В этом суждении есть своя правда, тем более не будем забывать, что по мере написания роман освобождался от «богохульства». Так, в одной из ранних редакций в «нехорошей квартире» стояла «ясно и определенно золотая на ножке чаша для святых даров», а буфетчик (у которого еще не было имени) после посещения квартиры Воланда отправился в храм заказать молебен об избавлении от нечистой силы, но вместо привычного «Благословен Бог наш…» услышал «Шуба императора Александра Третьего, ненадеванная, основная цена 100 рублей» из уст сатирически изображенного священника Аркадия Элладова, в окончательном варианте отсутствующего.

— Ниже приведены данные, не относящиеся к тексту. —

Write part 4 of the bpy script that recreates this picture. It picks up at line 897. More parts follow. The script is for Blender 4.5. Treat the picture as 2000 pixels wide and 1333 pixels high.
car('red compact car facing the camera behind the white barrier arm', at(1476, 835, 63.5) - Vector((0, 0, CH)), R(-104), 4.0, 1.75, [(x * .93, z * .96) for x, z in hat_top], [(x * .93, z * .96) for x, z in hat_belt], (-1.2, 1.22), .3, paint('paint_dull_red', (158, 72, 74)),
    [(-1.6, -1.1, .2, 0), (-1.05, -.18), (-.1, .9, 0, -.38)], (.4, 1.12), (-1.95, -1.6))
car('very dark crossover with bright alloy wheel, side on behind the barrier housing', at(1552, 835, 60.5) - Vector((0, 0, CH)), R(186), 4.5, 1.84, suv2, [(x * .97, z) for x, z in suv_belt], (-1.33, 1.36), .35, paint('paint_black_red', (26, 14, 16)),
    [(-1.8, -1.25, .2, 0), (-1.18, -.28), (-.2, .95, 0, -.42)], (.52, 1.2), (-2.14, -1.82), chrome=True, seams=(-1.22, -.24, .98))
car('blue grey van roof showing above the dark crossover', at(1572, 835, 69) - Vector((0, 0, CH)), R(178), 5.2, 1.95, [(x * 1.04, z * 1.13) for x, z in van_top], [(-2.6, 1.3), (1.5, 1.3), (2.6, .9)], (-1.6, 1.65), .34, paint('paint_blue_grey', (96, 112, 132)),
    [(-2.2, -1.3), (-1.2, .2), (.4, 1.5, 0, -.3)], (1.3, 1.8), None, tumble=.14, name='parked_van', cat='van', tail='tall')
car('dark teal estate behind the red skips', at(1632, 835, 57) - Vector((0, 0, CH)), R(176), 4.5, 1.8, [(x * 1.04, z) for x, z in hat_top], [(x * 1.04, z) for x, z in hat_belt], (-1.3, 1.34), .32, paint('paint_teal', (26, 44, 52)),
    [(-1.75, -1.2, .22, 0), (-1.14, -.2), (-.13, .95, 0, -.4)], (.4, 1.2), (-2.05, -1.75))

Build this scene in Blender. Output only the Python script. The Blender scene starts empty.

В другой редакции Пилат, обращаясь к Иешуа, называет его словом «дружок», а свою жену, которая «умоляет супруга отпустить арестанта без вреда», дурой и недоумевает, почему она выбрала себе в любовники вульгарного Пилатова секретаря. Мало того, там же он употребляет по отношению к арестанту слова «идиот», «негодяй» и, наконец, «сукин сын», таскает за волосы и призывает избить его как собаку.
Ничего этого, как известно читателю, в окончательном варианте нет. Роман по мере его создания очищался от грубости, бестактности, безвкусицы, чрезмерной эротики, он становился тоньше, глубже, пластичнее, замысел искусно скрывался, уходил между строк в ту глубину, откуда теперь его пытаются извлечь и на свой лад истолковать многочисленные исследователи и интерпретаторы, и это движение само по себе показательно, ибо тут важен вектор. От тьмы к свету, а не наоборот.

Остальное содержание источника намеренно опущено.